The person praying then silently says that word in order to "let these other thoughts go," the sister said.

The spread of contemplative prayer beyond monastery walls, Burkhard said, was one of the desires of Keating when he popularized the practice. Besides lay people of a variety of traditions, the practice has been taught to and used by prisoners and recovering alcoholics.

"I think in a time like ours that is getting ever more hectic, people have a tremendous need for this kind of finding a place interiorly where they can be quiet and find some peace," Burkhard said.

Kent Smith, spiritual formation director for Northwoods Community Church in Peoria, has taught contemplative prayer to Christians trying to become more intimate with God.

"I believe that contemplative prayer focuses upon growing in our intimacy with God as I reflect upon him and his work in my life," Smith said.

Christian believers should naturally have a longing to improve their relationship with the creator, he said.

"We see prayer not so much as getting things from God as it is walking with him and getting to know him," Smith said. Like any good relationship, there should be mutual understanding, respect and love, he said.

The classes aid new Christians who are just starting their prayer life, Smith said. Teachings include freeing oneself from distractions, as well as prayer theory and theology of prayer. Much of that comes from what Jesus taught about prayer, Smith said

The Peoria Prayer Center's Drury offers contemplative prayer as one way to help Christians develop their prayer life. The prayer center sets up shop at a church for a month at a time, Drury said, using core prayer groups, prayer stations and request boards.
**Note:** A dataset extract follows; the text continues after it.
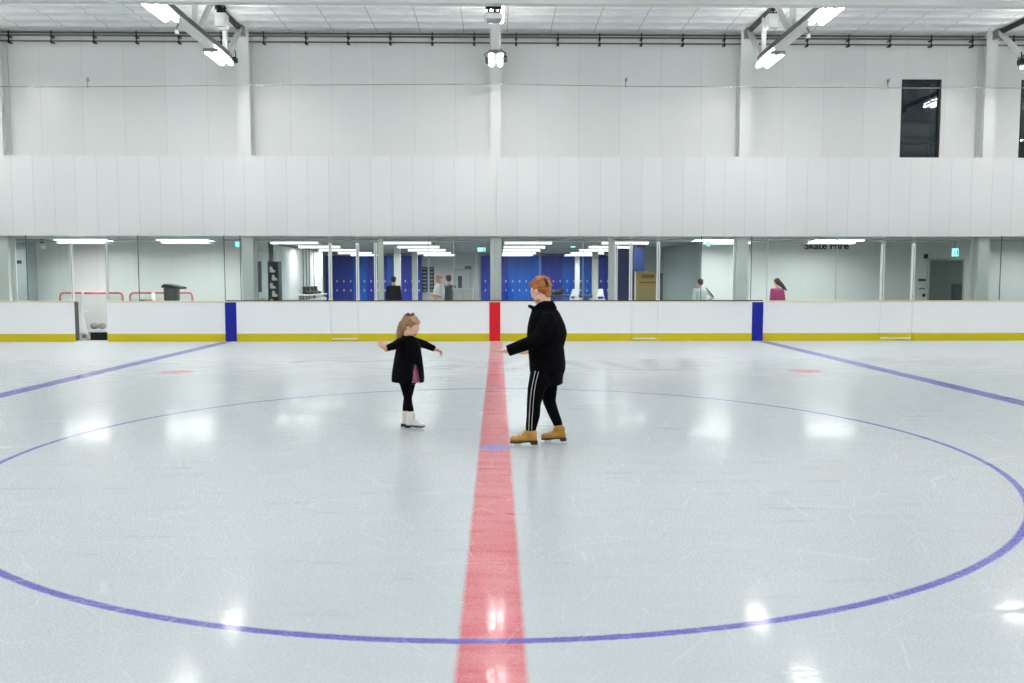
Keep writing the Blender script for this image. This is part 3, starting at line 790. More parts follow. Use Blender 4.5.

Drury also offers teachings on prayer topics.

For him, contemplative prayer is "infused with the presence and reality of the Lord."

"It can be done with the use of words, but it's more of a resting," Drury said.

"We have to validate that being in the Lord's presence and enjoying him, just sitting in his presence, abiding in him, encountering the emotions of God, that all of that is biblically founded," Drury said. "We just start walking them through the process (of) praying Scriptures."